Late in 2005, McGurn declared a shutdown, pending more favorable conditions. Ever since, the nascent stage of Main Street Landing has crouched, naked but for its surrounding chain-link fence, on the west bank of the Pithlachascotee River, a bare-block monument to a go-go age.

A Way Forward

Even as the project sat idle, McGurn paid for site maintenance, keeping things tidy in anticipation of … well, what, exactly, nobody quite knows.

Helping disperse the fog is much of what will lure McGurn from his home in Gainesville. Providing he manages his temper — "I served in Vietnam; I don't want to do any more fighting," he says, "but I was in the military seven years; I won't just roll over" — McGurn plans to lay out a trio of scenarios almost anyone would regard as reasonable.

First, however, he will demand, correctly, to know just where the city gets off claiming that the project has been abandoned — and, as if simply to stick a thumb in his eye, to threaten a lawsuit.

Among McGurn's revised plans is to complete to the shell stage (electrical, HVAC, telephone, plumbing, data, fire prevention, doors, windows, roof) what already is in place. Set signs: Leasing available. And, with the city as a partner — this is scarcely unusual — extend incentives.

See The Possibilities

To make this plan presentable, McGurn hired a new architect and a structural engineer, paid for a survey and an independent materials audit, and maintained regular contact with city staff throughout the fall. McGurn's e-mail indicates at least one interchange every 4.25 business days from Labor Day until Nov. 30.

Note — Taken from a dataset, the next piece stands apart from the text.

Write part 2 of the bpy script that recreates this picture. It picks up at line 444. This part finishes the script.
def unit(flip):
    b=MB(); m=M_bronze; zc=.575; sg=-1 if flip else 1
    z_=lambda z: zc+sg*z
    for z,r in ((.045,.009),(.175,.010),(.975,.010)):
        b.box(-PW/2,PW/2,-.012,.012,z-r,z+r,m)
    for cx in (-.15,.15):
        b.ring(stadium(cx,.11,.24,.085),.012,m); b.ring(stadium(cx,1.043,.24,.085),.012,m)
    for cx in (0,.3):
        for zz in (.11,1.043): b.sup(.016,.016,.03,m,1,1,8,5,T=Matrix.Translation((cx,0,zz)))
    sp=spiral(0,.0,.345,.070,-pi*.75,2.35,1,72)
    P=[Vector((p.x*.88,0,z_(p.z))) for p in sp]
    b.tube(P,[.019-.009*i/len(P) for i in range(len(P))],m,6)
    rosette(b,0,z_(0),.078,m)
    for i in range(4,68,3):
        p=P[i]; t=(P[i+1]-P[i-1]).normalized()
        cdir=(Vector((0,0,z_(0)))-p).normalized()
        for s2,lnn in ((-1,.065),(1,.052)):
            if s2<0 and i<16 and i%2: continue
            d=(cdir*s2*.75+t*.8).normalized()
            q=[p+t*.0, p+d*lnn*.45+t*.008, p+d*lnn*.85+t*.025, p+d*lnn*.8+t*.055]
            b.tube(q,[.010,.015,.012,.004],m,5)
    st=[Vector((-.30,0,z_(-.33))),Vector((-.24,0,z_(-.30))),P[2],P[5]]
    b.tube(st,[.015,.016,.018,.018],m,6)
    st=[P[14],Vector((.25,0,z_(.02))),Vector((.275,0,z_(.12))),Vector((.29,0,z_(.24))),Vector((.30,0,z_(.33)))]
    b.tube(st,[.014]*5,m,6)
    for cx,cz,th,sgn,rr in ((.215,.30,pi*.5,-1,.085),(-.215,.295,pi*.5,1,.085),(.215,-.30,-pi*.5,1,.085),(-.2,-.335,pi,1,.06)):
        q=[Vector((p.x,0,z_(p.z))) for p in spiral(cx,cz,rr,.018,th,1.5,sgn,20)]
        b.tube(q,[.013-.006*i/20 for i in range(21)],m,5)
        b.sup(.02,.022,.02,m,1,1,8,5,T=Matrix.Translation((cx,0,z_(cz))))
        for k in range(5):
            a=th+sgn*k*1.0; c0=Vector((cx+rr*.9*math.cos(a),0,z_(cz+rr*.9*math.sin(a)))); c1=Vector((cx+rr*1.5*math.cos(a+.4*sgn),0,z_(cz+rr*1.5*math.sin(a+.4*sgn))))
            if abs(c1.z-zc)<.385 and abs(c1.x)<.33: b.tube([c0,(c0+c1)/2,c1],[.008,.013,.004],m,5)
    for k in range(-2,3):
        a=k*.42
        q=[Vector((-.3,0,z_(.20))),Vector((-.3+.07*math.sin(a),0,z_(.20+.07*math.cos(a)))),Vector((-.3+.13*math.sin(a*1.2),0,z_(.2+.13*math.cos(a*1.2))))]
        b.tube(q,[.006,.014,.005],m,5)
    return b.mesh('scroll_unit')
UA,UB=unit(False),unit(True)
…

In mid-October, only days after McGurn had visited for a debriefing, City Manager Tom O'Neil told the developer city councilors would be happy with quarterly updates. Then, weirdness: As McGurn prepared to return on O'Neil's schedule, O'Neil recommended filing suit against him.

This plainly outrageous, unprovoked injection of antagonism not only risked happy resolution, it likely was wrongheaded to boot. The city's attorney says the project is legally abandoned, but abandonment requires intent to relinquish; that condition evaporates with the court's receipt of McGurn's e-mail trail.

It's not too late to play nice, not too late to set the stage to put downtown New Port Richey at the forefront of recovery when recovery finally arrives. The city needs to embrace the idea that Ken McGurn is its partner, not its adversary, and what they may create together can yet be beautiful.